Рокотала гитара, лихие голоса вели старинную песню к концу:
Но соблазн был велик, и не выдержал старик,
С колокольни своей он спускается.
И всю ночь напролет он и пьет и поет
И еще кое-чем занимается!
Эта озорная песня Казанского университета - не правда ли? - вызывает представление о развеселой жизни дореволюционного студенчества. Вольно им было от зари до зари шататься по городу. Вон даже святой Харлампий, патрон университетской церкви, им позавидовал - слез со своей колокольни и закутил напропалую. Отсыпались студенты, естественно, днем. Обязательногото посещения лекций не было. Только расписание вывешивалось выбирай что хочешь.
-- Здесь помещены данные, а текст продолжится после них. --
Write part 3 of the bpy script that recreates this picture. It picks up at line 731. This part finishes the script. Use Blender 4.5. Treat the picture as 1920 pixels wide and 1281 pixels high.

Ах, веселые времена необязательного посещения и ночных шатаний! Ах, озорные песни и невинные забавы!
Правда, были в жизни старого студенчества свои мелкие неудобства. Ну, скажем, непременно нужно было в срок вносить плату за обучение. Особо одаренным юношам, не имеющим средств, разрешалось представлять "свидетельство о бедности", освобождавшее от платы. И, чтобы получить эту унизительную бумагу, приходилось долго обивать пороги канцелярии полицеймейстера.
Перелистайте студенческие дневники Чернышевского за 1848 - 1849 годы - вы поразитесь, сколько перед двадцатилетним Николаем Гавриловичем возникало сложных финансовых и бытовых забот, неведомых нынешним студентам.
Общежитий не было. Студенты снимали комнаты и углы "по средствам". А чтобы добыть денег, давали уроки на дому гимназистам из богатых семей. Дашь с утра урок часа на два - беги в университет, хоть одну лекцию успеть бы послушать. Потом - на другой конец города, еще урок часа на два. Зайти в кофейню Вольфа, где посетители имели право бесплатно читать газеты, похлебать наскоро щей, горячего чаю попить. Потом - к товарищу лекции переписать. Забежать на почту - письмо родителям отправить (почтовых ящиков еще не было), сходить к немцу в Чернышев переулок - чернил купить и узнать, что партия распродана, послезавтра надо прийти. А тут приспело время сдать профессору зачет на дому, да хорошо бы его дома застать, а то прошлый раз ушел несолоно хлебавши (телефонов-то еще не было). Поздним вечером у себя в каморке завалиться бы спать, да надо писать очередную работу. А темы для студенческих работ всякий раз даются новые - что профессору в голову придет, - так что и переписать не у кого...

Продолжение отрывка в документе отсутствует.